First, I've noticed that there is another option, that no one seems to have focused on. Namely having a large pool of potential party members, but only having a small number that can actually join you. A good example of this would the Elder Scrolls Skyrim. There are a plethora of faction allies & sellswords that can accompany you, but you can only ever take one with you sometimes two depending upon the quest.

This can give you all manner of options from a mechanical & storytelling perspective like permadeath mechanics to adjust how you approach battles, potential followers who won't work with certain factions, potential followers who have issues with each other & so won't work together, etcetera, etcetera. All of this can add replay value to your game, because your game will be very different with a new set of followers.

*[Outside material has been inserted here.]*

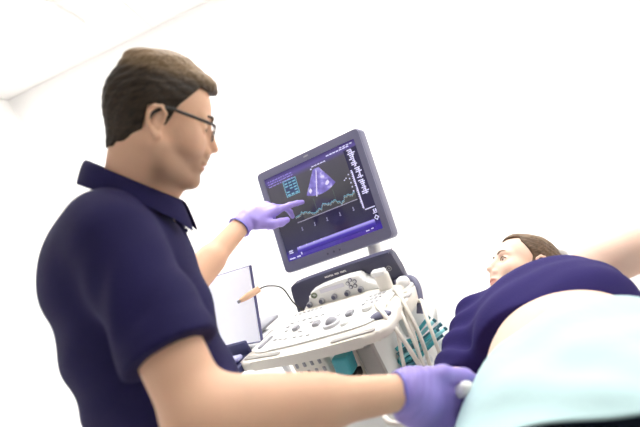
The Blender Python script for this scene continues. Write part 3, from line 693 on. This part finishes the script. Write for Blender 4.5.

Second, I've noticed that a lot of people underestimate the value of party banter, as a means to deepen characterization. It doesn't all have to be lengthy cutscenes & drawn out expositional dialogue about the characters background set to melodramatic music. Sometimes less really is more. Subtle exchanges between the party members can be used to explain a great deal about the character, just by the exchanges they have with other characters.

Personally I am working on a "banter" mechanic to be accessed from the menu, that allows you to "listen in" on the exchanges between characters, as well as ask them individually about common reference topics. With answers being determined by Variable RNG & switches. Most of the answers will be no more than a sentence or two; most of the dialogues no more than an exchange or two.

However, those little exchanges add up overtime into a picture of who the characters are, without the risk of being a long drawn out cutscene or expositional speech the player just wants to skip after they've seen it the first time.